La danza classica è stata il mio primo amore, ma ero brava solo nella mia mente, il corpo non mi seguiva, allora ho abbandonato. Per anni ho odiato il balletto, dopo il ruolo con Pedro ho ricominciato ad apprezzarlo.

Come sei passata alla recitazione?

Lavoravo al circo con gli elefanti, che sembra un lavoro romantico invece era decisamente brutale. Mi sono detta: con questo cognome potresti provare a recitare. E in un attimo mi sono trovata un agente e il mio primo ruolo, accanto a Belmondo. Ogni porta era aperta.
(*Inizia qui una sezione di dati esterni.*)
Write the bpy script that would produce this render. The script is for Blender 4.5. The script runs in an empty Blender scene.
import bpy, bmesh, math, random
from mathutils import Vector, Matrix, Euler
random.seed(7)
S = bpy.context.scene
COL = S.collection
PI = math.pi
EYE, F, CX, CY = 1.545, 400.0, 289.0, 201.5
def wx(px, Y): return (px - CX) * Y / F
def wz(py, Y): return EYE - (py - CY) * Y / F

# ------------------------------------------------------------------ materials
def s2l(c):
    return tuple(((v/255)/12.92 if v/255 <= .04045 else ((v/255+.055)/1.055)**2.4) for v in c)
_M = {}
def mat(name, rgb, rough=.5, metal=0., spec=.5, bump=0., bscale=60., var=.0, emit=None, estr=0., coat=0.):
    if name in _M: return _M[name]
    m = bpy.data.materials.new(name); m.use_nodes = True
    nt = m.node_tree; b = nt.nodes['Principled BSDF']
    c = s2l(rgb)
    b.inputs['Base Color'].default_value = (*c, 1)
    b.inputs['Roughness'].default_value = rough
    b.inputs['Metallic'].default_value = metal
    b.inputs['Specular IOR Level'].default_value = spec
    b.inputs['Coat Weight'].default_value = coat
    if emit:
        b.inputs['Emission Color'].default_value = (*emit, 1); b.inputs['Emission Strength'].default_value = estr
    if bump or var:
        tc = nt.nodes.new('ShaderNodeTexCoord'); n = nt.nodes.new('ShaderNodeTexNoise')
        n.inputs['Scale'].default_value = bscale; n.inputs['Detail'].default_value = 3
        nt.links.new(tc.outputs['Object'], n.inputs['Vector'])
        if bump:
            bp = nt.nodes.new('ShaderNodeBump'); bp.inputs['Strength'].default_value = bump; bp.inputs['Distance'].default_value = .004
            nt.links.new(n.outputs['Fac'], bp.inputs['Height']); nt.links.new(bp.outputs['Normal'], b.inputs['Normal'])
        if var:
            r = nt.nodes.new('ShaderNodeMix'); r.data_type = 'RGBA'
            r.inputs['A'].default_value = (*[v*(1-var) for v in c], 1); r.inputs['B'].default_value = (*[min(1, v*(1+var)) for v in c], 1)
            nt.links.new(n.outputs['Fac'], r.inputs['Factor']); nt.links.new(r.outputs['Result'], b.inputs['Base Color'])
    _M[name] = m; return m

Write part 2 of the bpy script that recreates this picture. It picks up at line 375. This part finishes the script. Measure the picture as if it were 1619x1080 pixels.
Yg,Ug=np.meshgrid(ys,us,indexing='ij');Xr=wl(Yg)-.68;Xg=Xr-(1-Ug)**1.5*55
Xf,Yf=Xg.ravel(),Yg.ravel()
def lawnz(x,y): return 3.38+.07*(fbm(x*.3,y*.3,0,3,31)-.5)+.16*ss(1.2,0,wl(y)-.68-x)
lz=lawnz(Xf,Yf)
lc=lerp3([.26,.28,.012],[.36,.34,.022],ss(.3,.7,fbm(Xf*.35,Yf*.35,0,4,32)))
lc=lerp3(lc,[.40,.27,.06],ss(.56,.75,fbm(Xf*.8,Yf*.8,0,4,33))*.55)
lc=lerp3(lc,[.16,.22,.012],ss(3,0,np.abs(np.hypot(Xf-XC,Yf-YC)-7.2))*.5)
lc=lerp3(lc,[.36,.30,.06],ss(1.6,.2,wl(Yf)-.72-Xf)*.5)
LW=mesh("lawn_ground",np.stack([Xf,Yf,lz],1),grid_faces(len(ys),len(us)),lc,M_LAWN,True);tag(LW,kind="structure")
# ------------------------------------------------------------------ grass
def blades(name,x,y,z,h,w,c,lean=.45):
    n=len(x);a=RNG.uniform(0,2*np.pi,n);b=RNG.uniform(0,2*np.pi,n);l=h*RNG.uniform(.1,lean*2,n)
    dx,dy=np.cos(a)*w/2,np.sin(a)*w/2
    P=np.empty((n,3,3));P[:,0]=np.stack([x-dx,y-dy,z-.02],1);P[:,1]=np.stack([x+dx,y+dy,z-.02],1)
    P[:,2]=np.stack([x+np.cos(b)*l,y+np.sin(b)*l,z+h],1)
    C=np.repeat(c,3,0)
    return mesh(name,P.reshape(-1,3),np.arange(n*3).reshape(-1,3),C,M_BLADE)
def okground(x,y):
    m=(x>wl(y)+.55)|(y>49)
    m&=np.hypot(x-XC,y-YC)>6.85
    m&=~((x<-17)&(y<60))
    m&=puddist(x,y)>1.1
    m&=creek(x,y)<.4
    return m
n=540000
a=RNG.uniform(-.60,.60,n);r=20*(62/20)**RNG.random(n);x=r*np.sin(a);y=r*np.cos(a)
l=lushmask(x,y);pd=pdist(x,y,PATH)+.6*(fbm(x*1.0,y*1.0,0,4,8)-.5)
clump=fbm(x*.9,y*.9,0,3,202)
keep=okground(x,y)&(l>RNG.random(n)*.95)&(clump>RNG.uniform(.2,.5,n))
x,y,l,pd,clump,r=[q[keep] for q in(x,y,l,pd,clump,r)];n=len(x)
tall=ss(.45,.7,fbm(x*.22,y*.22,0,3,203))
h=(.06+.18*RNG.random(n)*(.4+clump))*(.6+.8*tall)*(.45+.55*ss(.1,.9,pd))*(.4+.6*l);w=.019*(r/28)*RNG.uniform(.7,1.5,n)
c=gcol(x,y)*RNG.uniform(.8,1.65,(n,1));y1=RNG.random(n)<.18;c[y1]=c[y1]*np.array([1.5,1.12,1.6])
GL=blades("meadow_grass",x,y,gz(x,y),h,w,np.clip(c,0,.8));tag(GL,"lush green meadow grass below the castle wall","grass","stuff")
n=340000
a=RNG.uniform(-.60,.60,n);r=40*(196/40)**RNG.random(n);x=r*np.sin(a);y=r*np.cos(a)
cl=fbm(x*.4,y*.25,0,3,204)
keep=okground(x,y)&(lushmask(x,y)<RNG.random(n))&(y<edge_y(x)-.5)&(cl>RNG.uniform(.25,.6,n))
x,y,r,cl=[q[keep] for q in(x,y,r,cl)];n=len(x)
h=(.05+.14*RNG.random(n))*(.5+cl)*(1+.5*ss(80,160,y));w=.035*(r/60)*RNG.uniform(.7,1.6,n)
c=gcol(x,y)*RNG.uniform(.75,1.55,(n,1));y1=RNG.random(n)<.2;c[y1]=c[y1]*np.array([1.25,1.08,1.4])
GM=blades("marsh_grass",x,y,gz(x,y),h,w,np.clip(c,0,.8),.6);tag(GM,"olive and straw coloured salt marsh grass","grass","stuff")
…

È bella questa sfacciata ammissione della fortuna che ha avuto a chiamarsi in quel modo, di avere il privilegio di crescere da quei genitori, da quel grande genio che è stato Charlie Chaplin.
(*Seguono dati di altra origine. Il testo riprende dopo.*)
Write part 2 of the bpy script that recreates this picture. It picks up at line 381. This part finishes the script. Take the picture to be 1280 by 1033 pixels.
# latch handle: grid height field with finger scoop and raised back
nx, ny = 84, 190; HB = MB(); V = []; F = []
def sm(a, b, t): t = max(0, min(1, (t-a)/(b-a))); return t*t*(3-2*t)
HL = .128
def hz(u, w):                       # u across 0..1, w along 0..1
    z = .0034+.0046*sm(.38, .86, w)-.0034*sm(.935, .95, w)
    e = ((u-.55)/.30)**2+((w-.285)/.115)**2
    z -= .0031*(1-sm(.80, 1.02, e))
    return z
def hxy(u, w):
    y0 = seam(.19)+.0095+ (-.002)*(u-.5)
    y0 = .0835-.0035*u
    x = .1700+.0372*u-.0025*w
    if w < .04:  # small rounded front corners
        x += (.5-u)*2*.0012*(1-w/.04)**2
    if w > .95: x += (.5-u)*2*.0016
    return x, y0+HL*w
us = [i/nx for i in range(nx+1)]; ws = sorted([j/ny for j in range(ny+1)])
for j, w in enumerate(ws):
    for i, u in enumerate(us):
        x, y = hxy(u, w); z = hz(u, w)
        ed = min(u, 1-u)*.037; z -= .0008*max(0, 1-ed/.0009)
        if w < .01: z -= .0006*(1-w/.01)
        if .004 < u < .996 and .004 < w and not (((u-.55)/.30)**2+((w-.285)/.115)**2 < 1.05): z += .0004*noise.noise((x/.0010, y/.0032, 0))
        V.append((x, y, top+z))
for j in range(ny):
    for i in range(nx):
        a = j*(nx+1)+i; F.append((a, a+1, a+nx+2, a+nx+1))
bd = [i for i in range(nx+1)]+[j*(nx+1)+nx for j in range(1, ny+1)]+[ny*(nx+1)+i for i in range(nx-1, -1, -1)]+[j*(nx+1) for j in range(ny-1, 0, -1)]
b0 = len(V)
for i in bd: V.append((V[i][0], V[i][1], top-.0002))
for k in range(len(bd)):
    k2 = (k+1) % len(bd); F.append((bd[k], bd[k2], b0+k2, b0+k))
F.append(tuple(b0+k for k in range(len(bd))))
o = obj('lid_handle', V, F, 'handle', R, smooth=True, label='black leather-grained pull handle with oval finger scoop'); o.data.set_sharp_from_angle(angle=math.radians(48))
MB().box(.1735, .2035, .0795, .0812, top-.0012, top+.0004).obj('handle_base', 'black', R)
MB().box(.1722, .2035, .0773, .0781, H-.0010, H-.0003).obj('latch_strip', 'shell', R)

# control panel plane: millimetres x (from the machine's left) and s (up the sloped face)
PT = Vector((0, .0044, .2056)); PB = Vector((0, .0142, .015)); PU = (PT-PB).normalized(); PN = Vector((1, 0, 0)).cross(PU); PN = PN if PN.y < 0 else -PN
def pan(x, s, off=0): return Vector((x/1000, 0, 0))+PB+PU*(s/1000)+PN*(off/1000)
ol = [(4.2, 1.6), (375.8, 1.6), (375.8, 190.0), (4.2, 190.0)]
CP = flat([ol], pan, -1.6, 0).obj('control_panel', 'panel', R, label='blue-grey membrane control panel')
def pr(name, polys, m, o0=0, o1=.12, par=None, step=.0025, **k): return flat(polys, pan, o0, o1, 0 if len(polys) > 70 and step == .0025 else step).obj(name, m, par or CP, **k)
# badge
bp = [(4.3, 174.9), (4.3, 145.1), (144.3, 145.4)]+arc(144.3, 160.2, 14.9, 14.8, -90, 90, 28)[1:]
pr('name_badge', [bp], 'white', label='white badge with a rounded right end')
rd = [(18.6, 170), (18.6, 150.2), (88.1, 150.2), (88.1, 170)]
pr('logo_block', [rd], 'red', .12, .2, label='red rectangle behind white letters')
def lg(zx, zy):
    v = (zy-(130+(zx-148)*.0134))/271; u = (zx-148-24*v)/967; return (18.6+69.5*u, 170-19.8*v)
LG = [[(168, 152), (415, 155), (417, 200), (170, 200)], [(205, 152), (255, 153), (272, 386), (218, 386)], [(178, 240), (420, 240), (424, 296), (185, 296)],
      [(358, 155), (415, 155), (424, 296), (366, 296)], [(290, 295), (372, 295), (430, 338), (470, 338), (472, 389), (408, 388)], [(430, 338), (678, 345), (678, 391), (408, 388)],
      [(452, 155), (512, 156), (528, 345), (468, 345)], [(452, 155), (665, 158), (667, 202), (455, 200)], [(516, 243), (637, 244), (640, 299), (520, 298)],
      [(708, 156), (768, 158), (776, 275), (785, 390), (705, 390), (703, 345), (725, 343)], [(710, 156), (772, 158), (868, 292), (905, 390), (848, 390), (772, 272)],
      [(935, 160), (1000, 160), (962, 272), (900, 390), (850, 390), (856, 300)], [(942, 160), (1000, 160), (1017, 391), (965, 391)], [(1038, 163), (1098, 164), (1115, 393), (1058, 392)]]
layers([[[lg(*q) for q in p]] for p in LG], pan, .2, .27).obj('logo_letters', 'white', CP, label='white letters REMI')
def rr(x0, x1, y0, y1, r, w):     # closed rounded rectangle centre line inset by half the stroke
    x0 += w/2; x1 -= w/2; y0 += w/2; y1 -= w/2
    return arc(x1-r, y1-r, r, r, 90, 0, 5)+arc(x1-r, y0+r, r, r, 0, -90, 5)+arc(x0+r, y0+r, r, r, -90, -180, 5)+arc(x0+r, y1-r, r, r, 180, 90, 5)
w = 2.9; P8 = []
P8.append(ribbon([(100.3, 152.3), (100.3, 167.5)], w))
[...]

In casa l’impulso creativo era forte. E soprattutto si respirava un’etica del lavoro. Mio padre lavorava sempre, dalla mattina alla sera. Ci dicevano sempre:
"silenzio, bambini, papà sta lavorando".
Il mio nome è stato solo un vantaggio, mi ha spalancato tutte le porte, è ancora un’ombra che sento sempre, che amo avere accanto. Mio padre non era solo un attore e un genio (anche se detestava questa parola), ma era un uomo amabile, un uomo amato da tutti, dal mondo intero. Quindi sono stata sempre circondata da amore, che è bellissimo.

Le viene chiesto come sceglie un film e come riconosce un buon regista, lei che ha lavorato in tante parti del mondo, in Europa e negli Stati Uniti, in più lingue, francese, inglese, spagnolo.

Vedendo un buon film capisco se chi lo ha fatto è un buon regista. Mi è successo di vedere un film e pensare di volere lavorare con quel regista e poi ha chiamato! Un buon regista è uno che fa film che amo. Chi se ne frega se li amano gli altri

Riguardo a Robert Altman.

Con Altman era come una festa costante. Essendo dei film corali, sembrava di essere una compagnia stabile. Andavamo tutti insieme a rivedere il girato della giornata ed era come andare ad un party: marijuana, alcol, popcorn. Cosa volere di più?
Alla prima lettura del copione di Nashville Altman disse: "Avete tutti la sceneggiatura? Buttatela. Qui c’è la sceneggiatrice che può aiutarvi a scrivere le battute ma ognuno scriva quello che pensa. Basta che sappiate chi siete, con chi siete, cosa provate. Ognuno scriva le sue canzoni ma i diritti sono miei!" La fantasia e l’inventiva erano apprezzate da Altman.

Riguardo agli attori.

Se guardi negli occhi e vedi qualcosa dentro allora quello è tutto. Con Yanet Mojica in Dolares de arena (suo ultimo film, presentato ieri al Festival) all’inizio è stato difficile perché non era una professionista. Poi abbiamo trovato un contatto ed è stato bellissimo

Riguardo all’esilio in Svizzera di suo padre e l’effetto che ha avuto sulla famiglia.

Mio padre diceva sempre: "Non provo amarezza, non provo amarezza, non provo amarezza". In effetti ripetuto un po’ troppo spesso. Non ho mai saputo che era stato estradato dall’America, per me eravamo andati in vacanza in Svizzera, una vacanza che era durata fino a che non avevamo cominciato le scuole lì e lì eravamo rimasti. Ho saputo che era stato accusato di comunismo solo quando ero un’adolescente marxista e ho detto grande, viva papà!

C’è qualche ruolo che non hai fatto e ti piacerebbe fare?

Ogni parte è una nuova sfida perché ogni personaggio è un essere umano, siamo esseri umani, ogni essere umano è diverso e il nostro mestiere è rappresentare l’essere umano.

Cosa vorresti che il pubblico portasse dentro del tuo ultimo film, Dolares de arena?

Ognuno può vedere quello che vuole nel film. È commovente, straordinario, è forse il più bel film che ho mai fatto. Tocca tutto: politica, problemi sociali, storia d’amore nello stesso film. In genere sono temi trattati separatamente. Ed è tutto trattato così delicatamente, un film davvero bellissimo: andate a vederlo.

L’ora scarsa dedicata all’incontro è trascorsa. Alcune parti della - lunga circa centotrenta film - carriera di una grande attrice come Geraldine Chaplin sono state toccate, altre rimangono misteriose, come si addice ad una star della sua portata. Grazie.